Four Ways to Philanthropic Impact

Whether it is year-end planning, company volunteer programs or last-minute shopping, December is one of the most hectic times of the year. But don’t let the rush of the holidays deter you from engaging with clients on one of the most important financial planning topics—charitable giving.

These conversations must walk a tightrope between helping clients realize their desires to make an impact in the world and serving their financial and tax needs. Charitable planning can help achieve this balance and deepen meaningful client relationships.

And don’t forget: It’s never too late to start the conversation.

December typically marks the month when Americans most benevolently open hearts and wallets to support the causes and issues that are most important to them. In 2020, charitable giving in the U.S. reached a record $471.44 billion, according to Giving USA Foundation, and about 30 percent of that was given in December. In 2021, the giving season has gotten off to a strong start, with an estimated 35 million adults giving an estimated $2.7 billion during Giving Tuesday, a 9 percent increase over 2020.

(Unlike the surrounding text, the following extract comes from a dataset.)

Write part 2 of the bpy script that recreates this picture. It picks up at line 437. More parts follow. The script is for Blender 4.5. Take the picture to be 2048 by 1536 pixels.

With worries about the Omicron variant, climate change, economic inequality and other issues tearing at the fabric of civil society, charitable giving needs to do more than ever. So, what if you could help clients double the impact of their philanthropic giving? Through smart tax planning and growing opportunities to put philanthropic dollars to work in impact investing, more advisors and their clients are finding new ways to expand the power and positive feelings generated by philanthropic giving.